Tuesday 1 April 2008

コーカサス誘拐事件


ソ連映画の傑作を日本語で紹介します。傑作といってもタルコフスキーや初期のソクーロフのような本当の傑作ではなく、あまり海外流出してない大衆映画を対象とします。

кавкаская пленницаという映画、英語でのタイトルはkidnapping caucassian styleとなっています。海外セールスはアメリカでのビデオセールスのみのようです。
67年モスフィルムの制作で、監督はイワンワシリビッチと同様、レオニードガイダイという人です。

民俗学の調査のためにコーカサス地方を訪れたシュリック(大学院生?)は、綺麗な女子と恋に落ちる。しかしその女子は、彼女の叔父によって地元のギャング組織に身売りされていた。ギャングの手先が女子を捕まえようとするものの何度も失敗するため、困った叔父は女子とデートしているシュリックに近づき、「コーカサス地方の伝統では、自分の好きな女子を誘拐させるものだ」と言い、それを鵜呑みにしたシュリックは誘拐の手助けをする。というアホな内容です。

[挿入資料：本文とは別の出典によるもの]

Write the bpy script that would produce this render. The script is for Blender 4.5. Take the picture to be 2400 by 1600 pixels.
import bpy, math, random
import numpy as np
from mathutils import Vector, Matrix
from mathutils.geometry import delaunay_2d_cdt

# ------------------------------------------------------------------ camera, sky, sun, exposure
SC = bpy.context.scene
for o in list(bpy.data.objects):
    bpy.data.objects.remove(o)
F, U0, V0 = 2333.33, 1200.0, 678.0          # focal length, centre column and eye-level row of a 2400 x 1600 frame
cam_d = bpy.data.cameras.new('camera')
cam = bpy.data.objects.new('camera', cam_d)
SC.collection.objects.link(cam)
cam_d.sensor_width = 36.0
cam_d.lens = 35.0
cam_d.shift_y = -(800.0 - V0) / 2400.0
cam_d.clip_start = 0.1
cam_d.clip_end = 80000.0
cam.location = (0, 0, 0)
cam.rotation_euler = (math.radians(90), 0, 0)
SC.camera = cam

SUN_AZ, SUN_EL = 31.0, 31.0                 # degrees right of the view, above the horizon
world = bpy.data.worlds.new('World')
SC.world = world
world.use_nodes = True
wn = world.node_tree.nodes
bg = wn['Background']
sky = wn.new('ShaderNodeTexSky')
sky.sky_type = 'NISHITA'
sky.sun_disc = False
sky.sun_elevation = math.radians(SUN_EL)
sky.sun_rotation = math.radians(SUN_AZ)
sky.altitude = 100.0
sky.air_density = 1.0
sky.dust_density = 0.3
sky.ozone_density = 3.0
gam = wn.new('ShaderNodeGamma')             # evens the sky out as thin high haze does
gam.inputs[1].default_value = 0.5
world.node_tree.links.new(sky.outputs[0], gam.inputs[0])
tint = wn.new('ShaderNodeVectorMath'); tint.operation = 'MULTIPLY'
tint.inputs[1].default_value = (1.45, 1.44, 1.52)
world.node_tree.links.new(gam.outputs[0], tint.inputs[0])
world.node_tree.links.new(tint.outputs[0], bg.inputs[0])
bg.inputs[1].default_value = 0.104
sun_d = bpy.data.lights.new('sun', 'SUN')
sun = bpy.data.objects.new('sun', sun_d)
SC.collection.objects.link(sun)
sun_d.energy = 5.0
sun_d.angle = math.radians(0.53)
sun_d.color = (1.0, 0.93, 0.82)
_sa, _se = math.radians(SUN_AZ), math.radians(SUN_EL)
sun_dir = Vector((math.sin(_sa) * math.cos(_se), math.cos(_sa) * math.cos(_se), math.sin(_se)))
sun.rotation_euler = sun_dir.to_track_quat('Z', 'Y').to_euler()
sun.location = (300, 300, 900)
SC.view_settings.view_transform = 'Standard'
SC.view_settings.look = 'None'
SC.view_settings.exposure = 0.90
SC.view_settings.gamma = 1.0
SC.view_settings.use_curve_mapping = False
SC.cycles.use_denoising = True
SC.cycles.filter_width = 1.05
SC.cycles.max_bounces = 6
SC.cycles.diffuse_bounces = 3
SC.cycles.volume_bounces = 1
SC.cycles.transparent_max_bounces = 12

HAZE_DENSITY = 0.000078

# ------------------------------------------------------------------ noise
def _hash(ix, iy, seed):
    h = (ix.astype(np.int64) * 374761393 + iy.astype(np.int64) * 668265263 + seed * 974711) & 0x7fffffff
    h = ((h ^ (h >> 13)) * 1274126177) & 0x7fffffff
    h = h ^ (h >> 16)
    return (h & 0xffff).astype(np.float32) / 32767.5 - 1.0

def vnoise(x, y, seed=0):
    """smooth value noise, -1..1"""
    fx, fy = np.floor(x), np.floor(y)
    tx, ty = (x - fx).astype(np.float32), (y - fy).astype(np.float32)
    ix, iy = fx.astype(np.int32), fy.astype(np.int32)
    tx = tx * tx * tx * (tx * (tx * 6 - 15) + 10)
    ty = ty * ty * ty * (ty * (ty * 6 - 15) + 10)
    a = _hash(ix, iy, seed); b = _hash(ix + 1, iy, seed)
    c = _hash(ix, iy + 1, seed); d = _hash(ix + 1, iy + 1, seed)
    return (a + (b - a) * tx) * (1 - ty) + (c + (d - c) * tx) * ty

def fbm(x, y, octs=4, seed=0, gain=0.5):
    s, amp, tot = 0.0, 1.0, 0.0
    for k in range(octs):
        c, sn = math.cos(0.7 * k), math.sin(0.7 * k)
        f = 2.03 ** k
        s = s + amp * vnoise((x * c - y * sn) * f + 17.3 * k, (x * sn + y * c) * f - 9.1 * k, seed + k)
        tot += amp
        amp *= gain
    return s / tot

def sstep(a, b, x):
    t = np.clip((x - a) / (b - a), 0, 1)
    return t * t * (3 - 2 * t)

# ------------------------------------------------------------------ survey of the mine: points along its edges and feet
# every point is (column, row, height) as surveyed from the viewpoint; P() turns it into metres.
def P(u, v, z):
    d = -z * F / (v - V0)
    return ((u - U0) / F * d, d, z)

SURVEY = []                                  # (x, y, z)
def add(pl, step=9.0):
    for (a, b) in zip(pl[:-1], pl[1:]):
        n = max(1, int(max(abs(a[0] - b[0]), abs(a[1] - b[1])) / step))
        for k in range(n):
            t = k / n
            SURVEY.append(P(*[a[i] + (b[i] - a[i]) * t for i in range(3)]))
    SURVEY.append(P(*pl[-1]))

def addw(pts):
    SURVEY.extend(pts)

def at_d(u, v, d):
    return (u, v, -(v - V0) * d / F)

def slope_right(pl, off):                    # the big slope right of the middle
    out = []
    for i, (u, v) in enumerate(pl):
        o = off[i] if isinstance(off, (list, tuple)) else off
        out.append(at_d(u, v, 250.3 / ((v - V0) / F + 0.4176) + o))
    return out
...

かなり面白いです。ロシア人の間でも大人気の映画らしいです。コーカサス地方とは、ロシアの西側、黒海とカスピ海の間でイランやトルコと国境を接している地域です。日本人にとってはコーカサス山脈やコーカサスヨーグルトで馴染みがあり、力士の黒海や露鵬もこの地域の出身です。国でいうとグルジアやチェチェン、ダゲスタン、アルメニア、アゼルバイジャンなどの辺りです。なので現在のロシアとは住んでいる人種が全く違い、宗教もイスラム教徒が中心となっています。ソ連時代にはコーカサス地方として一括りに考えられていたようで、同じ国なのに殆どロシア人しかいないここカムチャツカとは住んでいる人種が全然違うというのはちょっと他の国の人間には想像し難い状況かもしれません。また上記の国名を見てもわかる通り、ソ連崩壊後は民族間/対露紛争の絶えない地域でもあります。なので現在ここカムチャツカにおいては多数の人間がこの地域を嫌っている印象を受けます。しかしこの映画を見てもわかるのですが、ソ連時代は比較的普通にロシア人とこの地方の人間が交流していたように思えます。何となくの印象ですが、年配の人達はあまりロシア人以外の人種に対して違和感を感じていない気がします。ソ連時代は巧く共存できていたという事かもしれません。

この映画もその例で、同じ国の中のコーカサス地方の習慣を冗談として扱うと同時に、この地方の美しい部分も表現しています。60年代ソビエトの平和な雰囲気が凄く伝わってくる上質なコメディ映画です。ブレジネフ書記長時代のソ連は、他の国には冷徹な社会主義国家という印象しかなく、丁度それは現在日本人が朝鮮民主主義人民共和国に対して抱いている印象と同じようなものだと思いますが、本当にそのような状況であればこんなに面白い映画はできなかっただろうと思います。作品の検閲は相当に厳しかったと聞きますが、その限られた中での表現が作家の想像力を奪うのではなく逆に大きくしている印象も受けます。

それにしてもこのレオニード・ガイダイという監督はいいです。新しく好きになった監督です。この人の映画にいつもシュリックという名前で主演しているアレクサンドル・デミヤネンコという人も間抜けな感じで良い。ゴダール先生とジャンピエール・レオーのコンビに匹敵するくらい気に入っています。